Right off the bat, Shrestha implored private health systems and stakeholders to put their tech knowledge and data to use to help veterans.
“There is no moment greater than now for the industry to step up and make their voices heard to push toward real and meaningful interoperability,” he said in a statement. “This is an important moment for the private sector to answer the secretary’s call and work with our vendors to make information flow and use as freely accessible as possible to make care safer and better for veterans.”
Lighthouse, the VA’s API management platform, enables the pledgees to work with the VA. The entity compared the tech to a waiter, as the platform connects the “kitchen,” or the system that prepares the data order, to the partners.
Participating healthcare groups and the VA hope the venture will simultaneously increase interoperability in the electronic health records (EHR) realm and “accelerate the design, testing, and implementation” of guides for FHIR, according to the agency. The goal, as Shulkin noted, is to “shape a new direction for healthcare.”
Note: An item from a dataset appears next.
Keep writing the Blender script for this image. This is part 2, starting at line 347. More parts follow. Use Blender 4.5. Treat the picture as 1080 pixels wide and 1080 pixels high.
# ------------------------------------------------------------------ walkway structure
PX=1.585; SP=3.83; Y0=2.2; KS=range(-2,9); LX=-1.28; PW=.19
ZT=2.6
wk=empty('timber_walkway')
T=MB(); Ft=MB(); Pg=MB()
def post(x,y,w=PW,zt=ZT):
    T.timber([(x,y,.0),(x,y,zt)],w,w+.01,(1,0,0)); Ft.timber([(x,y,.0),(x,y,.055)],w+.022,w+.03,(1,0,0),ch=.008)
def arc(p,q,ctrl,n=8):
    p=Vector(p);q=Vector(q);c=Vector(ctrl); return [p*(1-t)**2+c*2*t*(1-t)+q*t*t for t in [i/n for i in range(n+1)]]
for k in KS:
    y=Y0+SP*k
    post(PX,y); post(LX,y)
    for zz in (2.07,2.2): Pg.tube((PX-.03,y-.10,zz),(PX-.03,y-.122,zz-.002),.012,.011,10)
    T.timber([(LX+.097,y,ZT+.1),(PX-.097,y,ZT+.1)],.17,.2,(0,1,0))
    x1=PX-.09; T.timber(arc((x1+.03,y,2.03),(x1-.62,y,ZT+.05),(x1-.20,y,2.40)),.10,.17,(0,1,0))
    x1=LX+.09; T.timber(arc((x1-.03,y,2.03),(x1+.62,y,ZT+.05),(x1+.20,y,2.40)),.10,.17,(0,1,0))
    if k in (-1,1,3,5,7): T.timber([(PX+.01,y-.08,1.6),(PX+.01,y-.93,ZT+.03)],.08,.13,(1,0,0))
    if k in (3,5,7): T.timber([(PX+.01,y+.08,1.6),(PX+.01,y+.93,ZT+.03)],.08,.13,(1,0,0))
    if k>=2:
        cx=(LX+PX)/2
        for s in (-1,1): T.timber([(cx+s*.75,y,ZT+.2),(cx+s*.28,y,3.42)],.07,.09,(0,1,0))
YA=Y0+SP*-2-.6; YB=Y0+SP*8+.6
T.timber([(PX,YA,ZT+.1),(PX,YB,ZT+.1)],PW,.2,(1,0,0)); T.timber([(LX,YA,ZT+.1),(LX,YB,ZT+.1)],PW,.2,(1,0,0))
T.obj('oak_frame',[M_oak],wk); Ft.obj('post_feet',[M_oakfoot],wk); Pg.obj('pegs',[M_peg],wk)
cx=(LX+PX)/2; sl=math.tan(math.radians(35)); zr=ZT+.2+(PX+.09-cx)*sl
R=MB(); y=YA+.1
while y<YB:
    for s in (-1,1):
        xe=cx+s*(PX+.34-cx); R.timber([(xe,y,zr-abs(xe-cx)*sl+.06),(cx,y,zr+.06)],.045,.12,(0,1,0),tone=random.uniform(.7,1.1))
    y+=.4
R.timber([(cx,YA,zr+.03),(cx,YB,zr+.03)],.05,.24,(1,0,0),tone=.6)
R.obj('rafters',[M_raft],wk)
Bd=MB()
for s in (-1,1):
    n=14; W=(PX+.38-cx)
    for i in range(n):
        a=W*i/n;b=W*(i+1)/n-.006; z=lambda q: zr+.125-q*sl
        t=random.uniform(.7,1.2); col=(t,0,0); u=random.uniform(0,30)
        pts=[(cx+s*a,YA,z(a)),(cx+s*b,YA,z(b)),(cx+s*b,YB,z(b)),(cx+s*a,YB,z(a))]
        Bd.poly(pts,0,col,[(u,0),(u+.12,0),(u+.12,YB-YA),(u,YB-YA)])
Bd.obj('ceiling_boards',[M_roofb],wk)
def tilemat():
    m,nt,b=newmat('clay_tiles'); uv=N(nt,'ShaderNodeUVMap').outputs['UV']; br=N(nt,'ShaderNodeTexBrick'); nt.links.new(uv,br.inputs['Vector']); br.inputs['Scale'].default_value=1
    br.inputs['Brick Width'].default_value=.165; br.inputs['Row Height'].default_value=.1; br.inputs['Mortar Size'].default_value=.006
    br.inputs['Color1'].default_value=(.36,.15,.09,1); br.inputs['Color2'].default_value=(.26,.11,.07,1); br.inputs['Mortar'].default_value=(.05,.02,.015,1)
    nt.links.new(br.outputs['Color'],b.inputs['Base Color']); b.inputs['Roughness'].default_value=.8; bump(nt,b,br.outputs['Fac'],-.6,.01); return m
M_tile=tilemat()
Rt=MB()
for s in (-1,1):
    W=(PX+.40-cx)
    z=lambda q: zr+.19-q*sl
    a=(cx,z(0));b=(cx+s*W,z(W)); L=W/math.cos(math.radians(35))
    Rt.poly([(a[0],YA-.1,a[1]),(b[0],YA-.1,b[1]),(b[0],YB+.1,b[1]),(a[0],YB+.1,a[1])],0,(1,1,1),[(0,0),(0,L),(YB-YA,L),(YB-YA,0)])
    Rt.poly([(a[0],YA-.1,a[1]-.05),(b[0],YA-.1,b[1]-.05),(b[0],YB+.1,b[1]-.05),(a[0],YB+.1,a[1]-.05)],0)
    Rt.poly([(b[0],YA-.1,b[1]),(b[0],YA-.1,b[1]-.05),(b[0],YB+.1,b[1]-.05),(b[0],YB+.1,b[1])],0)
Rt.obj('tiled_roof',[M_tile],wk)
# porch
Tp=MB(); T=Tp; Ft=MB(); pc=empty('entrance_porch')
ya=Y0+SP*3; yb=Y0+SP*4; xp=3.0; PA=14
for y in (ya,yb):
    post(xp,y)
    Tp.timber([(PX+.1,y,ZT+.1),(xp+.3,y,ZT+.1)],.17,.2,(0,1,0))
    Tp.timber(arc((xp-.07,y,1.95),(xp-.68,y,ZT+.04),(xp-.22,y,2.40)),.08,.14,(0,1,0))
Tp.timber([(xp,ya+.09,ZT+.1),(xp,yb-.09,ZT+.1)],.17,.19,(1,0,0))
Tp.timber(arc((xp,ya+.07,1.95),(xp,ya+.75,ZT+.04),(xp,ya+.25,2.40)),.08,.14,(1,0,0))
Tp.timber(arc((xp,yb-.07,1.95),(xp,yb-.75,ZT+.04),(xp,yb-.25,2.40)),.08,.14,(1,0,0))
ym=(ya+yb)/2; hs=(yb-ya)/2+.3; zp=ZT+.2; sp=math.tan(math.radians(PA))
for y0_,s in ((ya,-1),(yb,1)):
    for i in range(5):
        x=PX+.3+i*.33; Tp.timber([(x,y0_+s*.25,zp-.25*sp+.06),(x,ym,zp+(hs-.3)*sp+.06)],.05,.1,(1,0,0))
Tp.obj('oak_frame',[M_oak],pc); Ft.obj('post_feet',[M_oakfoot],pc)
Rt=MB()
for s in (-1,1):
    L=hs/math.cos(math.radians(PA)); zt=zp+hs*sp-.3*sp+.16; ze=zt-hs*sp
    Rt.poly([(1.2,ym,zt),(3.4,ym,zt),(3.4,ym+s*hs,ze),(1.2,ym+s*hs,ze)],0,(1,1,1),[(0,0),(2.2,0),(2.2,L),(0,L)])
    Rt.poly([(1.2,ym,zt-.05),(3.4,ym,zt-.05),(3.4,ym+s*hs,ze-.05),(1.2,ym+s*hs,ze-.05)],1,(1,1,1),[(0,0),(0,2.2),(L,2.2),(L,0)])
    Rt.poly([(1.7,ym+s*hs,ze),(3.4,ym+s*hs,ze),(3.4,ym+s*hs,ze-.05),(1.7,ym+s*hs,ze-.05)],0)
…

If that’s the case, then Shrestha is a good choice. His appointment drew applause in health IT circles on social media, and he has a track record of calling for foundation-shaking disruption in healthcare. “We’ve been too comfortable for too long,” he told a crowd last month. “We have to blow stuff up a little. … We should be thinking about putting ourselves out of business before some else does.”
Pledge partners are shooting for the sort of seamless EHR exchange that will eventually extend beyond the VA and into mainstream healthcare. They’re scheduled to meet for a roundtable discussion in April, and then they’ll begin testing a series of draft specifications for the standards, according to the VA.